%%

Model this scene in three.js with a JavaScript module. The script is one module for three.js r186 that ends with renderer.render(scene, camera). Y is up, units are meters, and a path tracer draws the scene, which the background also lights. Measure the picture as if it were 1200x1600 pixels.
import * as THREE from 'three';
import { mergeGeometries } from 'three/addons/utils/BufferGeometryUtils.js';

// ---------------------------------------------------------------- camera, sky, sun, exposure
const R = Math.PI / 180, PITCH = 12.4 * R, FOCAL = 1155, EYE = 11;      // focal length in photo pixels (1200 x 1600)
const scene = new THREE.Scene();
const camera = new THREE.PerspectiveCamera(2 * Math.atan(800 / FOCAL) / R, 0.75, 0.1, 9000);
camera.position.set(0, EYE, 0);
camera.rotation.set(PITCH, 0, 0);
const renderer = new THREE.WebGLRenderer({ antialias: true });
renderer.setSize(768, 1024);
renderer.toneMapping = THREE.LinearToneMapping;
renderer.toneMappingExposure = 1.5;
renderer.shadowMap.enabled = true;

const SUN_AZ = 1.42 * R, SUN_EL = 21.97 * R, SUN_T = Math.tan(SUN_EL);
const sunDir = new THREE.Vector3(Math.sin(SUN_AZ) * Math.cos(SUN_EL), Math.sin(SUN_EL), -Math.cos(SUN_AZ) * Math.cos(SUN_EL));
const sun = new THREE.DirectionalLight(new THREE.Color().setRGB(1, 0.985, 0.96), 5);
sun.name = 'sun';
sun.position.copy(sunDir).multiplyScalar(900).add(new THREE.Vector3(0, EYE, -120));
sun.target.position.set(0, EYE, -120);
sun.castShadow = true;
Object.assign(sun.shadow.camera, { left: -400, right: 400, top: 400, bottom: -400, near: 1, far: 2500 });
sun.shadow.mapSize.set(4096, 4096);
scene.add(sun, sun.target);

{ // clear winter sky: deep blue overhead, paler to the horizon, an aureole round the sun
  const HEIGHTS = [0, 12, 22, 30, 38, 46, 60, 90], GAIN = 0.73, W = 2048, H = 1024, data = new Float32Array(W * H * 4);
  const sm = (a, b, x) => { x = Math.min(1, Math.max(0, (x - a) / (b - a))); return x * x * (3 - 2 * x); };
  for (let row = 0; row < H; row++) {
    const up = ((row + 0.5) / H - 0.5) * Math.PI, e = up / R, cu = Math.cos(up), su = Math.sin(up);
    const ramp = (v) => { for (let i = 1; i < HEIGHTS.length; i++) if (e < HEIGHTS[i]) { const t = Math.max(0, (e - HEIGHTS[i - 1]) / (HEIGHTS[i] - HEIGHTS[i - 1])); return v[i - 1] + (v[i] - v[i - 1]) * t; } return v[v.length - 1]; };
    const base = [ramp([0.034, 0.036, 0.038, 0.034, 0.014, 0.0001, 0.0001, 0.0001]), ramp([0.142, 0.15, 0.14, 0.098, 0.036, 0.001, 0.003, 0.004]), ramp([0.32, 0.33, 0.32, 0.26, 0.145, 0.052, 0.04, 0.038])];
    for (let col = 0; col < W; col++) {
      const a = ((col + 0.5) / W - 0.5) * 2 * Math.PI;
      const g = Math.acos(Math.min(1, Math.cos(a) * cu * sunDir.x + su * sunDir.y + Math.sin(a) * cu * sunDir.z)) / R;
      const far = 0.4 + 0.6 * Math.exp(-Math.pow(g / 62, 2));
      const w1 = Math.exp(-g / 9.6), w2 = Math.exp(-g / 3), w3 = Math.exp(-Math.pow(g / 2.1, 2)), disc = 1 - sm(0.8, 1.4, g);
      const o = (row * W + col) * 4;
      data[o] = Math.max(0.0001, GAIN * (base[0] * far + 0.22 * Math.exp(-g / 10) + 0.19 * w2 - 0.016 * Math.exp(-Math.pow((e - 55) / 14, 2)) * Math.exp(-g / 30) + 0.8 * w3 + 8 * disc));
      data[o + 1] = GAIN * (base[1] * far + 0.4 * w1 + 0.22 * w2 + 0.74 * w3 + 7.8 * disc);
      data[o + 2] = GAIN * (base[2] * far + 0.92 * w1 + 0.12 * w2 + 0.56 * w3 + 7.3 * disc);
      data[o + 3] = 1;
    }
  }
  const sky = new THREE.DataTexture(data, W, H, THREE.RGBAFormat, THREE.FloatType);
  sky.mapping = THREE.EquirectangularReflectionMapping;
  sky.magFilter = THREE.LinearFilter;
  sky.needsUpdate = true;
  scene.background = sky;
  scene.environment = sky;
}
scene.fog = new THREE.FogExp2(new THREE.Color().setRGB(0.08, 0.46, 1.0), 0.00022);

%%

Aim: Write out, exactly and with nothing else, the lines of the listing above from its first line through the line with "renderer.shadowMap.enabled = true;".

Response to this exercise:
Model this scene in three.js with a JavaScript module. The script is one module for three.js r186 that ends with renderer.render(scene, camera). Y is up, units are meters, and a path tracer draws the scene, which the background also lights. Measure the picture as if it were 1200x1600 pixels.
import * as THREE from 'three';
import { mergeGeometries } from 'three/addons/utils/BufferGeometryUtils.js';

// ---------------------------------------------------------------- camera, sky, sun, exposure
const R = Math.PI / 180, PITCH = 12.4 * R, FOCAL = 1155, EYE = 11;      // focal length in photo pixels (1200 x 1600)
const scene = new THREE.Scene();
const camera = new THREE.PerspectiveCamera(2 * Math.atan(800 / FOCAL) / R, 0.75, 0.1, 9000);
camera.position.set(0, EYE, 0);
camera.rotation.set(PITCH, 0, 0);
const renderer = new THREE.WebGLRenderer({ antialias: true });
renderer.setSize(768, 1024);
renderer.toneMapping = THREE.LinearToneMapping;
renderer.toneMappingExposure = 1.5;
renderer.shadowMap.enabled = true;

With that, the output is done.